Miscalculations leading to violence are entirely possible. Mutual understanding has suffered in both cases, replaced by US recourse to sanctions against Russia and warnings to China via gunship diplomacy. Predictably, Vladimir Putin and Xi Jinping have responded in kind.
Law, Secrets, and Ethics
The use of drones has dramatically expanded, and with it the unanswered question as to their effectiveness and lawfulness. Many commentators have questioned the former on the grounds that more terrorists are created than killed by drone attacks. The same conclusion applies to Obama’s reliance on Special Forces and intelligence agents.

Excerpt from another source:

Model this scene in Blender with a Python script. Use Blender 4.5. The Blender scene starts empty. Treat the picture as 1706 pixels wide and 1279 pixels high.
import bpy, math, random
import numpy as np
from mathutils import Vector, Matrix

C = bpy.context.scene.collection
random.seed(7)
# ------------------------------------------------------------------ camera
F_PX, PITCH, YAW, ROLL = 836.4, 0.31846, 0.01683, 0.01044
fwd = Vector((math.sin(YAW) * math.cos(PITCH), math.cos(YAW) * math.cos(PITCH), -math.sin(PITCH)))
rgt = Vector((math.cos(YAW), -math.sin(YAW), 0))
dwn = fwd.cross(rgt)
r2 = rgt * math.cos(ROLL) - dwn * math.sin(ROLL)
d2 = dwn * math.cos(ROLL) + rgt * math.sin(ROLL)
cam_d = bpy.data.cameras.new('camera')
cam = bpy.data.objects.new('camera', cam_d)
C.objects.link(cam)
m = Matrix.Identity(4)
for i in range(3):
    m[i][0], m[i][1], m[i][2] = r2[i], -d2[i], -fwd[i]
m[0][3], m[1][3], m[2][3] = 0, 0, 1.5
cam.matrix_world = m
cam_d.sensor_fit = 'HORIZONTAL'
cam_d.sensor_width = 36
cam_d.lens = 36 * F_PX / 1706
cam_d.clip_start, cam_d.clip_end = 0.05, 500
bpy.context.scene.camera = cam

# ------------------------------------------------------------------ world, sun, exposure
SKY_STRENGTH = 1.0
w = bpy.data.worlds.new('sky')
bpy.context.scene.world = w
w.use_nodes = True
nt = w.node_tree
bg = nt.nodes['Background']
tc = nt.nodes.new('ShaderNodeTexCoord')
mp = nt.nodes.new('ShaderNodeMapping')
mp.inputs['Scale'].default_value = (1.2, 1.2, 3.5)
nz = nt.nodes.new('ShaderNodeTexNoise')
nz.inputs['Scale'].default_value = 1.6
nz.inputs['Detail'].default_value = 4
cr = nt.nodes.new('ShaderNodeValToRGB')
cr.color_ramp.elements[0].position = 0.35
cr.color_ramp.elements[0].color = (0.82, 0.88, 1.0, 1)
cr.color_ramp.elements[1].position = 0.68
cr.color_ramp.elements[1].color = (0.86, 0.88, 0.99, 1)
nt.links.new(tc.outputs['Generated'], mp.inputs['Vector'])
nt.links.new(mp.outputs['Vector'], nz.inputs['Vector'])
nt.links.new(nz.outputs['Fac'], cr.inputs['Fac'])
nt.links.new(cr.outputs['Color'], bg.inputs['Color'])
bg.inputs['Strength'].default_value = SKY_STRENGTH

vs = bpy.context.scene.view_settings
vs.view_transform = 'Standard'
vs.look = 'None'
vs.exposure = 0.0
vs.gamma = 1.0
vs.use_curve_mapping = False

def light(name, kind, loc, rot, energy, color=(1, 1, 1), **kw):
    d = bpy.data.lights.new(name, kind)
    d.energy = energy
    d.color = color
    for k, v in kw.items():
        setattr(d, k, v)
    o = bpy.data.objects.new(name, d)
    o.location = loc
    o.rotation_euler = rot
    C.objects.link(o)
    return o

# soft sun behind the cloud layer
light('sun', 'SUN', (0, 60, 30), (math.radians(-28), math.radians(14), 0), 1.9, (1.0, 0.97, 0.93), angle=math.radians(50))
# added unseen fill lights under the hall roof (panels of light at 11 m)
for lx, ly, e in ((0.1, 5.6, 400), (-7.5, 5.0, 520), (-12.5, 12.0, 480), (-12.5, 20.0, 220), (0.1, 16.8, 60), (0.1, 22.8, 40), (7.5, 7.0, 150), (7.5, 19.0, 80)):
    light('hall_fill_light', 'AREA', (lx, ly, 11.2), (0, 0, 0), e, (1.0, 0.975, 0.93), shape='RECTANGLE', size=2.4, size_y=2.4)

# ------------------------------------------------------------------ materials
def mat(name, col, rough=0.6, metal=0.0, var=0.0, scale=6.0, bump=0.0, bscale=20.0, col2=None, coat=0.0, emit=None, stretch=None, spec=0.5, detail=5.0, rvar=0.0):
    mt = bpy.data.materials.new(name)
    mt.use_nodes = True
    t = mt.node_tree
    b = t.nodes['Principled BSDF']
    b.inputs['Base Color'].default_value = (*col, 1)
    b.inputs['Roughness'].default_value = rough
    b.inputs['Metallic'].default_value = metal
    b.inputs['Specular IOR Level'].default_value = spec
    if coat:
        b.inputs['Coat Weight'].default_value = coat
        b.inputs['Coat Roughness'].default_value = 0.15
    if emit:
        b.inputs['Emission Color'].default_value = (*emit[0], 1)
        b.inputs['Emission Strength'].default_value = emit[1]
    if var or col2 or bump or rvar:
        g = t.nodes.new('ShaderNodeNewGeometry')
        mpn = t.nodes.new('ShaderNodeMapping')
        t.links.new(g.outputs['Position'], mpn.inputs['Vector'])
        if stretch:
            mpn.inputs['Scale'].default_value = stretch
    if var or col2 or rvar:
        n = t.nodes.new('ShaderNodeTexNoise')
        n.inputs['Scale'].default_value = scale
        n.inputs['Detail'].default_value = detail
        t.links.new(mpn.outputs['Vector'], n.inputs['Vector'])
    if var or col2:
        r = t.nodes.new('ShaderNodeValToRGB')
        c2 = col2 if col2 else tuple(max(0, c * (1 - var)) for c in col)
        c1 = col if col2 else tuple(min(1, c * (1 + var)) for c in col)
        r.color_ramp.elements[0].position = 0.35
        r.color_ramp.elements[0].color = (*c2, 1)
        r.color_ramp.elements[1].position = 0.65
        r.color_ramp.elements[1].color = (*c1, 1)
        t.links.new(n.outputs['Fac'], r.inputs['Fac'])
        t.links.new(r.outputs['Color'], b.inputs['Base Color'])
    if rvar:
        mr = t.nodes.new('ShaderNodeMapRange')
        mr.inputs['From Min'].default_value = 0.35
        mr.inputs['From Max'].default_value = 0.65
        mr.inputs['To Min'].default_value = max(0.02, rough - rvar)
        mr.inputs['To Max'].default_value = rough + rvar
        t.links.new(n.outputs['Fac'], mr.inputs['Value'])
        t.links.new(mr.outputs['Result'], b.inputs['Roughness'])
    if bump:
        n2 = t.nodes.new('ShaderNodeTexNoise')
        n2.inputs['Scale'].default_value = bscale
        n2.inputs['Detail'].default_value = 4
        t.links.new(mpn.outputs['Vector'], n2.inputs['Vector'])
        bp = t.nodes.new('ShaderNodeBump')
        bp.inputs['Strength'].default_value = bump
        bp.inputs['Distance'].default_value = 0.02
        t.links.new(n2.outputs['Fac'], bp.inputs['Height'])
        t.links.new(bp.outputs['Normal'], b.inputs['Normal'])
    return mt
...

Also shameful is the administration’s timid response to Europe’s refugee crisis. Obama isn’t building walls, but he is only taking in a tiny number of Syrian and other refugees fleeing war. The President promised to admit around 10,000 Syrians in the current fiscal year, far more than the pitifully small number in years past. Granted, the US permanently resettles more refugees per year than any other country. But the US can afford to be far more generous, and not only with Syrians, especially since US interventions abroad have contributed to the refugee crisis. I suspect that election-year politics has everything to do with sharply limiting admissions from the Middle East.

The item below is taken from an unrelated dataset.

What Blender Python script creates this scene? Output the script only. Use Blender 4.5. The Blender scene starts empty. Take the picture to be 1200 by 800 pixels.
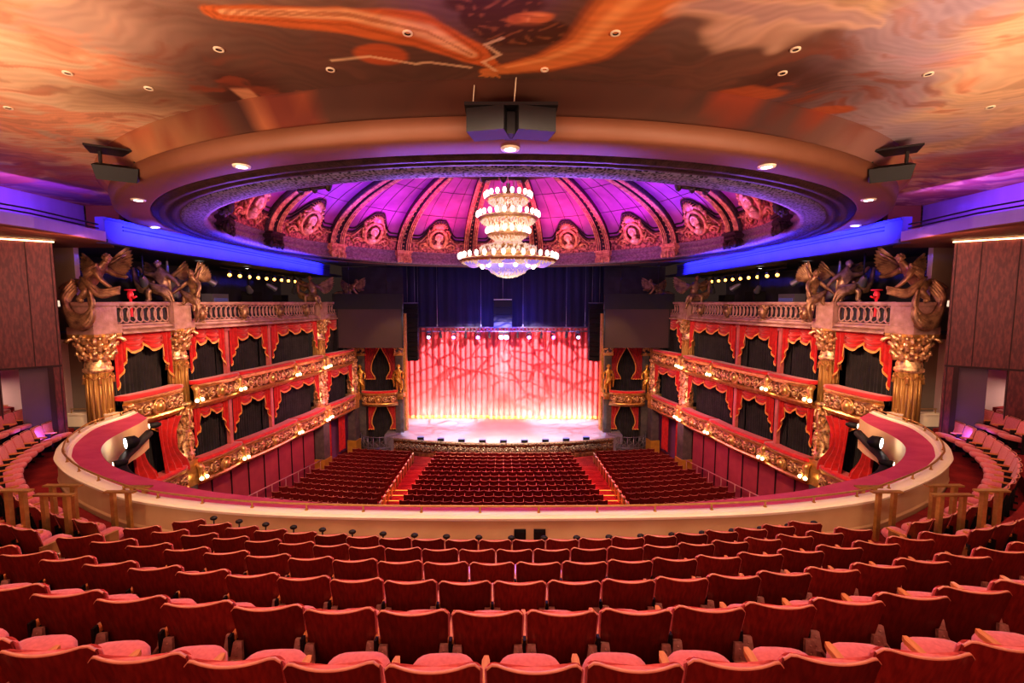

Obama’s legacy on lawlessness extends to the undeclared wars in Afghanistan, Pakistan, and Iraq over the last eight years, and the support of Saudi Arabia’s bombing in Yemen. At the least, he has failed to uphold his promise to support the War Powers Resolution and its 60-day requirement to seek Congressional approval of the use of force. He’s repeating the disastrous Vietnam model of incremental intervention, using Special Forces “advisers,” “trainers,” drones, and other devices in lieu of major combat forces. But the scale of involvement aside, US forces are still in combat, and members of Congress on both sides of the aisle are remiss in their duties by failing to challenge the President’s succumbing to mission creep.

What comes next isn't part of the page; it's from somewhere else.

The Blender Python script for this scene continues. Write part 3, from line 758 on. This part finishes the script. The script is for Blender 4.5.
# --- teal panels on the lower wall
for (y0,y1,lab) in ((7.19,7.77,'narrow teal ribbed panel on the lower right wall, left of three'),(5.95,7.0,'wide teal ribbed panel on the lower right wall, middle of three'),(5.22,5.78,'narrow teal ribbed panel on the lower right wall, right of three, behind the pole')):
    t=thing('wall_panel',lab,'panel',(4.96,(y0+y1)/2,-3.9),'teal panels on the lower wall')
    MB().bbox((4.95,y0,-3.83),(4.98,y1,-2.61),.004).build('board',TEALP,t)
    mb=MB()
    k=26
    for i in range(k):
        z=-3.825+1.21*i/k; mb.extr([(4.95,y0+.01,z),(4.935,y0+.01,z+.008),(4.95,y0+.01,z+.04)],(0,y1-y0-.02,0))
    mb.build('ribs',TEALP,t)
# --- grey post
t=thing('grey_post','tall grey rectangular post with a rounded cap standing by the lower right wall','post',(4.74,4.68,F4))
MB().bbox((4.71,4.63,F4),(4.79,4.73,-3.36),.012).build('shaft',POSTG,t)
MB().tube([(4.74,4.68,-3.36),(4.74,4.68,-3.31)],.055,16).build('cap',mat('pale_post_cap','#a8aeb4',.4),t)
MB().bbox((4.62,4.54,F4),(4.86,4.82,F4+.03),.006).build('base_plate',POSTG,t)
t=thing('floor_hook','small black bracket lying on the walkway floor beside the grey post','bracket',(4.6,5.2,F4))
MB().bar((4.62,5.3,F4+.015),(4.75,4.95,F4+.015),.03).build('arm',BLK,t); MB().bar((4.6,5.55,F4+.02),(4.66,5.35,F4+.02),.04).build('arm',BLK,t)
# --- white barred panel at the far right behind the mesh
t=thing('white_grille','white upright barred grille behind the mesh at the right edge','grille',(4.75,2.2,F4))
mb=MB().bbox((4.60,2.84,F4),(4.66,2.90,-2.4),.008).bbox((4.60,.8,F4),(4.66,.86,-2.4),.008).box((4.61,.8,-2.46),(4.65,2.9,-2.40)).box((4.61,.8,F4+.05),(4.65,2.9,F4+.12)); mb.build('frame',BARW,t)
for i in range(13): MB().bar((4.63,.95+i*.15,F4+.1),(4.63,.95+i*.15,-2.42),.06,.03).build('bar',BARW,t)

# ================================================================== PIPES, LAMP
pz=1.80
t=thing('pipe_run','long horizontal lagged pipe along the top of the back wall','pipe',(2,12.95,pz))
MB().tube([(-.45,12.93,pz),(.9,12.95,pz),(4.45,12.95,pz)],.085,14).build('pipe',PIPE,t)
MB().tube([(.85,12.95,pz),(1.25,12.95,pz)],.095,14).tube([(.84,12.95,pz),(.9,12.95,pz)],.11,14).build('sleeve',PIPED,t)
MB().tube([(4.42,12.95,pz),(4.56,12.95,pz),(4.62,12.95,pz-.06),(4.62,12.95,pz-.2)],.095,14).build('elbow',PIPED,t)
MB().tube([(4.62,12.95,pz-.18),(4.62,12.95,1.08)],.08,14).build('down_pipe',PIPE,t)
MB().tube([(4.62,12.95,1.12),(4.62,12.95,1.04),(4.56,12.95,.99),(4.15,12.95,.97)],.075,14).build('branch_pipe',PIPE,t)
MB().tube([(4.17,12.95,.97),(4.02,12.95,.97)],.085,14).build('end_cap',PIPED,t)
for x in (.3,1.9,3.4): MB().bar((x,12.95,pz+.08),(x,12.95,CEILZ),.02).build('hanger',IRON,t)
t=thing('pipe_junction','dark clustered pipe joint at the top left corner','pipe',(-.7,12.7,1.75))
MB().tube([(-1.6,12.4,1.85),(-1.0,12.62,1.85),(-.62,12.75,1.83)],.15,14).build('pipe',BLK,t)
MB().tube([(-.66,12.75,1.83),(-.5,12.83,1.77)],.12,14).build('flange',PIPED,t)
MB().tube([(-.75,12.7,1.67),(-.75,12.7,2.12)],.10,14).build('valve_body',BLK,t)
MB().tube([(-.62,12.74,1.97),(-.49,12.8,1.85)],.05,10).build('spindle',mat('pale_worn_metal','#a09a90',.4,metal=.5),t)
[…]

Obama’s tough line on whistleblowers, most notably Edward Snowden, is just the tip of the iceberg. Occasionally, his administration has surprised us by declassifying once-sensitive material, such as US support of Argentina’s “dirty war” against leftists during the Nixon-Kissinger era. But that was then. Coinciding with his declassification decision was a visit to Argentina that, according to human-rights activists, lent support to an authoritarian regime that has overturned various democratic reforms.
In Sum
Obama’s foreign policy has been long on progressive rhetoric and (engagement with Iran and Cuba excepted) short on substantive accomplishment. To be sure, we need to make allowance for the backward-looking Congress with which he has had to contend; and we should give more than a little credit to Obama for going over its head on Iran, Cuba, and climate change. But we had come to expect more, much more, from him, especially on issues of war and peace. After all, he was supposed to have learned from the George W. Bush years that you “don’t do stupid shit” and get yourself bogged down in hopeless foreign adventures. But he hasn’t learned. A foreign-policy legacy that includes a costly and irremediable quagmire in the Middle East as well as hostile relations with Russia, considerable contention with China, and very modest advances on climate change is not much to crow about. The most positive prediction I can make is that by 2020, another Clinton presidency will make us feel much better about Barack Obama’s foreign policy record.